Compare the result of COUNTA applied to the in and out ranges.

E.g. COUNTA(FILTER($B6:$B,$A6:$A=A2)) will count how many times a specific book is checked out, while COUNTA(FILTER($C6:$C, $A6:$A=A2)) will count how many times it is checked back in

0
votes

Your question title asks about "multiple conditions", but very specifically you're looking to match based on any row that itself matches multiple conditions. That goes beyond the common AND operator and into a function that can process a range. You also need to be prepared for a book to be checked out and returned many times, which means there's no single row that manages the status of a given book; VLOOKUP and INDEX/MATCH are off the table too. Instead, you're effectively looking to generate a list of 0 or 1 values that match whether that book was checked out without being returned, and then coloring the cell based on whether there are any rows that match that condition.
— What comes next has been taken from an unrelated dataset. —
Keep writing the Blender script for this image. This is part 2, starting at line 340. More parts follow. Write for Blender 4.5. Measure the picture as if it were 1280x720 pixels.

To operate on multiple values at a time, you can use ARRAYFORMULA and then combine the output array with OR. However, one of the tricks about ARRAYFORMULA is that, to preserve the invariant about making single-value functions into array-valued functions, you can't use functions that can take arrays. This means that AND and ISBLANK don't work the way you'd like them to, but you can resolve that by using * instead of AND and = "" for ISBLANK.

One such solution (working example):

=OR(ARRAYFORMULA((A1 = $A$5:$A) * ($C$5:$C = "")))

ARRAYFORMULA isn't the only function to operate on a list of values, though; you could also use FILTER directly to only return matching rows. Here, you're checking whether any row has a matching book name and a blank return value, and then confirming that the value is not the #N/A that FILTER returns when nothing matches.

One such solution (working example):

=NOT(ISNA(FILTER($A$8:$C, $A$8:$A = A1, $C$8:$C = "")))

Of course, you can also take advantage of the fact that you're only checking blanks to use tehhowch's solution with COUNTA and FILTER above. However, since that solution won't work for arbitrary expressions, you can use ARRAYFORMULA or FILTER if your needs become more complex.